> **Data section**
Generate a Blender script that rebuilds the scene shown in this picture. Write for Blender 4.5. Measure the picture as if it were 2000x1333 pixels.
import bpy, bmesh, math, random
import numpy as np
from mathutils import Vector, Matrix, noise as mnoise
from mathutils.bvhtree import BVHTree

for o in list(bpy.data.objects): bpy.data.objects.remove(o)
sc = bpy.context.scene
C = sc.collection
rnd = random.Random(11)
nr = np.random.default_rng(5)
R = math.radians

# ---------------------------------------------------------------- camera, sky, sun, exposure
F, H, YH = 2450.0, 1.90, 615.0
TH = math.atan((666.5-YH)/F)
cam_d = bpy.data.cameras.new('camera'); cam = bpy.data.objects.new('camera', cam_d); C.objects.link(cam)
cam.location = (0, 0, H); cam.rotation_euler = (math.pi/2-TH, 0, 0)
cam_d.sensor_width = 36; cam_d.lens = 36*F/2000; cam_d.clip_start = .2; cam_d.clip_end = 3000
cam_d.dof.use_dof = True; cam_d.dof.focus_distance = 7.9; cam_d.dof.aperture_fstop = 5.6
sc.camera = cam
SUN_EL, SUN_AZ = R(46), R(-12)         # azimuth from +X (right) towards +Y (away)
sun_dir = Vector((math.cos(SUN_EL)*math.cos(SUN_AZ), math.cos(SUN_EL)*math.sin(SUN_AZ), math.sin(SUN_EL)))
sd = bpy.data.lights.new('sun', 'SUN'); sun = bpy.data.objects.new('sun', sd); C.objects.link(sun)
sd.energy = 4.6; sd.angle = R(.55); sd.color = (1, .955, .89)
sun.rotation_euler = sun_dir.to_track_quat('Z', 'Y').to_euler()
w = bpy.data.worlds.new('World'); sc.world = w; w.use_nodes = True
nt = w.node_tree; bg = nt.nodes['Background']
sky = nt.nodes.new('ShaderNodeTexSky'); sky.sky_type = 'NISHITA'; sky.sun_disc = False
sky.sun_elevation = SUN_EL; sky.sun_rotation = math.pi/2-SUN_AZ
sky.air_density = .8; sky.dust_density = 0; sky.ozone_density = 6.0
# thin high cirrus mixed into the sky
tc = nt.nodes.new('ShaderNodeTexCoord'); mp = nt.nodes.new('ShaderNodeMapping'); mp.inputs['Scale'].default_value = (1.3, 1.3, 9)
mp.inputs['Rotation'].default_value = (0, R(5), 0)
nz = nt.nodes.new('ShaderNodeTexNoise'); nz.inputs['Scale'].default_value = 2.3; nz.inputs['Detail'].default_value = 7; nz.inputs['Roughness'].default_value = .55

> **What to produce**
Starting at the first line of the listing, retype every line up to and including the one with "R = math.radians".

> **Reply to the task**
Generate a Blender script that rebuilds the scene shown in this picture. Write for Blender 4.5. Measure the picture as if it were 2000x1333 pixels.
import bpy, bmesh, math, random
import numpy as np
from mathutils import Vector, Matrix, noise as mnoise
from mathutils.bvhtree import BVHTree

for o in list(bpy.data.objects): bpy.data.objects.remove(o)
sc = bpy.context.scene
C = sc.collection
rnd = random.Random(11)
nr = np.random.default_rng(5)
R = math.radians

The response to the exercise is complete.